Frage: "Williams plant den Einsatz eines Getriebes ohne Zugkraftunterbrechung. Es gab damit doch einige Schwierigkeiten. Gibt es da einen Zusammenhang mit dem Motor und inwieweit seid ihr in die Entwicklung dieses Getriebes involviert?"
Hitzinger: "Wir sind nicht direkt in die Entwicklung des Getriebes involviert, arbeiten aber in den Bereichen zusammen, in denen sich Motor und Getriebe gegenseitig beeinflussen."

Wurz-Aussage: Cosworth besser als Mercedes?

Frage: "Nach welchem technischen Prinzip funktioniert ein Getriebe ohne Zugkraftunterbrechung eigentlich?"
Hitzinger: "Diese Frage sollte an Sam (Michael; Anm. d. Red.) oder Jörg (Zander; Anm. d. Red.) gerichtet werden."

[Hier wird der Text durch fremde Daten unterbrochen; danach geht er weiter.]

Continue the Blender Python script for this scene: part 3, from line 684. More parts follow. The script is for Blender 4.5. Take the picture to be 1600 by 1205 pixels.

Frage: "Williams äußerte sich sehr lobend über die Arbeit von Alexander Wurz. Könnt ihr auch motorenseitig von seinem Feedback profitieren, und was hat er euch vom Mercedes-V8-Motor erzählt?"
Hitzinger: "Alexander gibt sehr präzise technische Rückmeldungen, was sehr hilfreich ist, um den Motor zu kalibrieren und weiterzuentwickeln. Er hat sich sehr positiv über unseren Motor im Vergleich zum Mercedes-V8 geäußert, wobei er dabei betont, dass es bereits einige Zeit her ist, dass er den Mercedes-Motor gefahren ist."

"Alexander hat sich sehr positiv über unseren Motor im Vergleich zum Mercedes-V8 geäußert." Alexander Hitzinger

Frage: "Mit Bahrain und Malaysia warten gleich einmal zwei extreme Hitzerennen auf die neuen V8-Prototypen. Speziell in Malaysia könnte uns daher ein Motorensterben blühen, nicht wahr?"
Hitzinger: "Das hängt davon ab, wie gut die Kühlungsauslegung der jeweiligen Teams ist. Von der reinen internen Motorbelastung in Bezug auf Volllastanteil und Zylinderdrücken ist die Kombination Bahrain/Malaysia keine der anspruchsvollsten. Nichtsdestotrotz ist es das erste Mal, dass die neuen V8-Motoren die volle Distanz unter Rennbedingungen absolvieren müssen. Mit dem neuen V8-Konzept hat man einfach noch nicht dieselbe Erfahrung wie mit dem V10, somit könnten noch bestehende Schwachstellen in den Motoren zu einer erhöhten Ausfallsrate in den ersten Rennen führen."